Here, we heavily rely on InvertibleNetworks.jl, a recently-developed, memory-efficient framework for training invertible networks in Julia.

Memory efficient convolution layer via matrix sketching

[…] This package contains two implementation:

• A julia implementation that overloads NNlib for the computation of ∇conv_filter .
• A PyTorch implementation that defines a new convolution layer Xconv2D, Xconv3D .

At this stage in Julia’s life cycle, not having any suppor and/or experiments from large players that make money from HPC & ML would be surprising, not the opposite.

When I started this thread in Sept. it was puzzling why Julia not mentioned much ML/AI papers.

You see at JuliaComputing.com under “JULIA USERS AND JULIA COMPUTING CUSTOMERS” the logos from all the major (software) companies, even Apple, but I don’t know in most cases what that means. I was curious if it relates to ML, and I thought people might be intrigued. There’s also some Julia here:

I think academic and industry use may be different beasts here.

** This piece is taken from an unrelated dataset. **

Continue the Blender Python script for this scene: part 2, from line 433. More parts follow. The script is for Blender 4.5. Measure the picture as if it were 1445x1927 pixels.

Certainly for ML research, most of the operational pain points in real world implementation do not apply because of e.g. clean benchmark datasets, while there’s arguably more focus on getting people up to speed quickly and using as much existing code (regardless of quality or performance) as possible to save time. This is pure speculation, but I think lack of mature distributed training functionality is also a blocker for larger research groups (which drive much of what gets adopted) to get involved with the ecosystem.

People spend a lot of time and effort learning a programming language in depth, and then they stick with it. It’s hard to recognize that what you’ve done isn’t as good as it used to be or as you thought. And it’s hard to start from scratch again.
People prefer to use what the majority uses, you can find most things you need already done.

Programming languages together with the ecosystem are more or less isolated silos, it’s rather hard to switch.

Consider a single professional, having worked in language A for five years, learning the ecosystem, getting work experience. You have bills to pay, children to feed, whatever.

The professional sees language B that is a little better in some ways. Will she spend the time to learn it, get a new job in that language with zero work experience? Or maybe convince the whole company to switch?

Especially when the majority of job opportunities will be based on experience in language P… ython

Well, and there is also a very popular J… … …ava language on the job market.